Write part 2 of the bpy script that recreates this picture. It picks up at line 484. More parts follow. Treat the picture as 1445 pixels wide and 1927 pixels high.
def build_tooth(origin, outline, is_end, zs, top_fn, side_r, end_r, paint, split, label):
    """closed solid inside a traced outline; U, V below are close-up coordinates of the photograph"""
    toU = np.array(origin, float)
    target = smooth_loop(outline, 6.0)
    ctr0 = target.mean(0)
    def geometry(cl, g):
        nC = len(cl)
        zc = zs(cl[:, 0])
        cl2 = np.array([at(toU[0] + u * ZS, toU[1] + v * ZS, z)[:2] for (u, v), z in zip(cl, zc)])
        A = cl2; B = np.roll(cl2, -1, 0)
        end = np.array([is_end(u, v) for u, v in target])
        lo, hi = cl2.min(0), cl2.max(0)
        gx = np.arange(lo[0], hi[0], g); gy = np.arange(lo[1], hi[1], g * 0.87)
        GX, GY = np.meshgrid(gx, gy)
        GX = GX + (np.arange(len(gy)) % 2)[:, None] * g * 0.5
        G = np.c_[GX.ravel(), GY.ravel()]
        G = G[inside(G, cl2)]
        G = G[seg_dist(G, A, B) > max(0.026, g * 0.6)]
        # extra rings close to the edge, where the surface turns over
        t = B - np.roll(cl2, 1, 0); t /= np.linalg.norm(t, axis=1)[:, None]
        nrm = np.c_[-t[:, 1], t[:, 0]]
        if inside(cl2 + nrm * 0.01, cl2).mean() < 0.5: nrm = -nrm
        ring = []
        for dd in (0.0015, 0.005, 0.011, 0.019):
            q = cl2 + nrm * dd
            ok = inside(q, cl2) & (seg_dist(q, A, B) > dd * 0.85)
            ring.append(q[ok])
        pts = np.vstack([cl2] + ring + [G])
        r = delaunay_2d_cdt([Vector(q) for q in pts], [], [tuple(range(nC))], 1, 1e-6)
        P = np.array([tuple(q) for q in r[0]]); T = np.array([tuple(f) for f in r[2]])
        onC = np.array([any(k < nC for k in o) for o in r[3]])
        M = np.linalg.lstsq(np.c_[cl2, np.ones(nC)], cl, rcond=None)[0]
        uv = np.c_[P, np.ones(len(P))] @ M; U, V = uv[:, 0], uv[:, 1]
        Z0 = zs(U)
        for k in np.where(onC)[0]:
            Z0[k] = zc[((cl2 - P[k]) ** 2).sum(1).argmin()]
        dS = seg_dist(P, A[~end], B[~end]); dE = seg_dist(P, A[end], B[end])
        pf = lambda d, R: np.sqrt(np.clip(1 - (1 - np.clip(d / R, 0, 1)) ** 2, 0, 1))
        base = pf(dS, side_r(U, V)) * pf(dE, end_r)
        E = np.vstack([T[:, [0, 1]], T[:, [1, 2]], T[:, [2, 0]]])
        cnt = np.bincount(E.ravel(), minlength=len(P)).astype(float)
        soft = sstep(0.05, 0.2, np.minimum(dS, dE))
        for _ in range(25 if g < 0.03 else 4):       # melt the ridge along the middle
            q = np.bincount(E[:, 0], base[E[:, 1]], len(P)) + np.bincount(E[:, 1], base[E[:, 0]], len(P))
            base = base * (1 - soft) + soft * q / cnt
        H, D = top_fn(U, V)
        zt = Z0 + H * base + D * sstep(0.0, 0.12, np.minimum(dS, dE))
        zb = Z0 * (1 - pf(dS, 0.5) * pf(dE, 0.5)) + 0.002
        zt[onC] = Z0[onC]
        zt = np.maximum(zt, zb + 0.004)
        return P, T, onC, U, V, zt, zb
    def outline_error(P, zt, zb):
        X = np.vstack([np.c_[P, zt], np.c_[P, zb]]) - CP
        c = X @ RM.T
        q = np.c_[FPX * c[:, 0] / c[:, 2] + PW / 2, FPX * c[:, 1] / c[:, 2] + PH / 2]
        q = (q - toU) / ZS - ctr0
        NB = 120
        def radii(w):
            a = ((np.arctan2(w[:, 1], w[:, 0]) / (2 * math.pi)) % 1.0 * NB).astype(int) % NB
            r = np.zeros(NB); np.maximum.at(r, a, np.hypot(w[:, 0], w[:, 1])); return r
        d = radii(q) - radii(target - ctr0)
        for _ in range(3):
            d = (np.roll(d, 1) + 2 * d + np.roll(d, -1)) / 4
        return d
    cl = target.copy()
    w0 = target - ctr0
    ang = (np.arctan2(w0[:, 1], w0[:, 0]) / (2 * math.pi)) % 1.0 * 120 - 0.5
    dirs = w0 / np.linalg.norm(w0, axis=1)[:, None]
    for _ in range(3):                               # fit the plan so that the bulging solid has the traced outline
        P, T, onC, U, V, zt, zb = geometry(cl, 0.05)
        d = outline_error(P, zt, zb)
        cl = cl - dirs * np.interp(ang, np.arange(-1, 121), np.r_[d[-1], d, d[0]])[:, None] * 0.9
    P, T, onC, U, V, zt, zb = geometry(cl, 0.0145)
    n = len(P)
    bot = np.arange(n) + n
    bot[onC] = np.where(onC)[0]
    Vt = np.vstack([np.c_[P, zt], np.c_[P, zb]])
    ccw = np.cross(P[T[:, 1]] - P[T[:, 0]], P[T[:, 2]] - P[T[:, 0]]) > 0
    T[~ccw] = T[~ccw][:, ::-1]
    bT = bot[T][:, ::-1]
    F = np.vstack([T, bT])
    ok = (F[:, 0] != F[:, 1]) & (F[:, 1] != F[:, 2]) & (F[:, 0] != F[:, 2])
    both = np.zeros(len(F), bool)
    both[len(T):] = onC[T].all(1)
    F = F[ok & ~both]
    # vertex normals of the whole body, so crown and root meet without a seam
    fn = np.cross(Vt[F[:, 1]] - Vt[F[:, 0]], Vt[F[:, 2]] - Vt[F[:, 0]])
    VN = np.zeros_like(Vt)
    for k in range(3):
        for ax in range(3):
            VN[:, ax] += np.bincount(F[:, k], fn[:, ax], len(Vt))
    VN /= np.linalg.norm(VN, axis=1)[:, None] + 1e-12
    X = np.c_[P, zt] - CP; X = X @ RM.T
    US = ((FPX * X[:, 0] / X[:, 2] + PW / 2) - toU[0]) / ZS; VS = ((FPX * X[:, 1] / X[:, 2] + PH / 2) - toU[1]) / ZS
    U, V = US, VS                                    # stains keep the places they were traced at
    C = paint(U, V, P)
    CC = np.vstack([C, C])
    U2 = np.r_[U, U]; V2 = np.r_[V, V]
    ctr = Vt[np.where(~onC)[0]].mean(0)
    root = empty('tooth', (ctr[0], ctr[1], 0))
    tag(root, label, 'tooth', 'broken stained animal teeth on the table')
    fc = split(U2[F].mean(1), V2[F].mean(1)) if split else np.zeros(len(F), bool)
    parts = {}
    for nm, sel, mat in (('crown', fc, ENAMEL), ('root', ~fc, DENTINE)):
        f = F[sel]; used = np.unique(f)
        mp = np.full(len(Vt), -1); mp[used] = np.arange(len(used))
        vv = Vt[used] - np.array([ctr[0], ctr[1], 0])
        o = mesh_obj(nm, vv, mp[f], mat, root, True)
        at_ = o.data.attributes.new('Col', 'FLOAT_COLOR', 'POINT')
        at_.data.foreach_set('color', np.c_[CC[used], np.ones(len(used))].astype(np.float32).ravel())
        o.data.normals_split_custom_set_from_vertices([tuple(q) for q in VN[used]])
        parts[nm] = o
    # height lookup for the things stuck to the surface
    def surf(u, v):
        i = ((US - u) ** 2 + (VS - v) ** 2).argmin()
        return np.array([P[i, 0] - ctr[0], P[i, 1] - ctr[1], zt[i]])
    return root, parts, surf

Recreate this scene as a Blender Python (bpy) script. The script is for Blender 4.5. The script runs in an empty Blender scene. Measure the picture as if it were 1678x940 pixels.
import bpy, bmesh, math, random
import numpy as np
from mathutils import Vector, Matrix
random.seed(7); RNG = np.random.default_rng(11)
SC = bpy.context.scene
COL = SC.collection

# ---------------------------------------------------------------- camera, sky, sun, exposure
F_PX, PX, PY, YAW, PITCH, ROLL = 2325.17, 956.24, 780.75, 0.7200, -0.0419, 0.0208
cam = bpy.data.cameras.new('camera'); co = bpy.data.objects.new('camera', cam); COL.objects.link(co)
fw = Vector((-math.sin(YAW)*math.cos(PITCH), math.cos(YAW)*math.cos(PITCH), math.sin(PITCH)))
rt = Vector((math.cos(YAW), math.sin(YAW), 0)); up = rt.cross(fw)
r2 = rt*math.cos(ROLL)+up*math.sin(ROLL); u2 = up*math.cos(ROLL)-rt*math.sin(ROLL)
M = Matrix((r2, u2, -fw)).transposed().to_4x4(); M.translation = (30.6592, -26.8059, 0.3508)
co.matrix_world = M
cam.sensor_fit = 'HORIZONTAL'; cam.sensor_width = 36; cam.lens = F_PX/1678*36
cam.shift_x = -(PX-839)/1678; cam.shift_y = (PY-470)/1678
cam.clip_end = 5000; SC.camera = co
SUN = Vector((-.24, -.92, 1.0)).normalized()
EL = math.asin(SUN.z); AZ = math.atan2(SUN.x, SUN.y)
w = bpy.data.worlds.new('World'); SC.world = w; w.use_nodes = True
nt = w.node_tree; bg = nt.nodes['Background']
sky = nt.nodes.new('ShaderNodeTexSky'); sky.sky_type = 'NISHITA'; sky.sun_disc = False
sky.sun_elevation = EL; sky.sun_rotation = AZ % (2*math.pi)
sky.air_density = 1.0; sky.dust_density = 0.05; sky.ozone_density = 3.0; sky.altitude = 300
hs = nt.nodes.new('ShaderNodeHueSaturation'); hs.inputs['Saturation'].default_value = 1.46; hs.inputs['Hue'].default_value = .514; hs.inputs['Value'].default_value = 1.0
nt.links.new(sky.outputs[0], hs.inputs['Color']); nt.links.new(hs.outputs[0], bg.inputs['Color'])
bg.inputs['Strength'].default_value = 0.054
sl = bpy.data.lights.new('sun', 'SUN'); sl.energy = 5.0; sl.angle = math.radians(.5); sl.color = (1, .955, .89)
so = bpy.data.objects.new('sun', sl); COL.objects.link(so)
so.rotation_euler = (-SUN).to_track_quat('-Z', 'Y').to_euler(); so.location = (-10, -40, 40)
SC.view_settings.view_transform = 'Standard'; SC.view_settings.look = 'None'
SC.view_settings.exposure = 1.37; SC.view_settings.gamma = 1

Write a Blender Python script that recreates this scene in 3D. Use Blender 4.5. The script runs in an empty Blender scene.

-------------------------

WHAT IS ASKED:
Exactly reproduce the lines that run from the line bearing "Recreate this scene" through the line bearing "COL = SC.collection", with both end lines included.

ANSWER TO THE EXERCISE:
Recreate this scene as a Blender Python (bpy) script. The script is for Blender 4.5. The script runs in an empty Blender scene. Measure the picture as if it were 1678x940 pixels.
import bpy, bmesh, math, random
import numpy as np
from mathutils import Vector, Matrix
random.seed(7); RNG = np.random.default_rng(11)
SC = bpy.context.scene
COL = SC.collection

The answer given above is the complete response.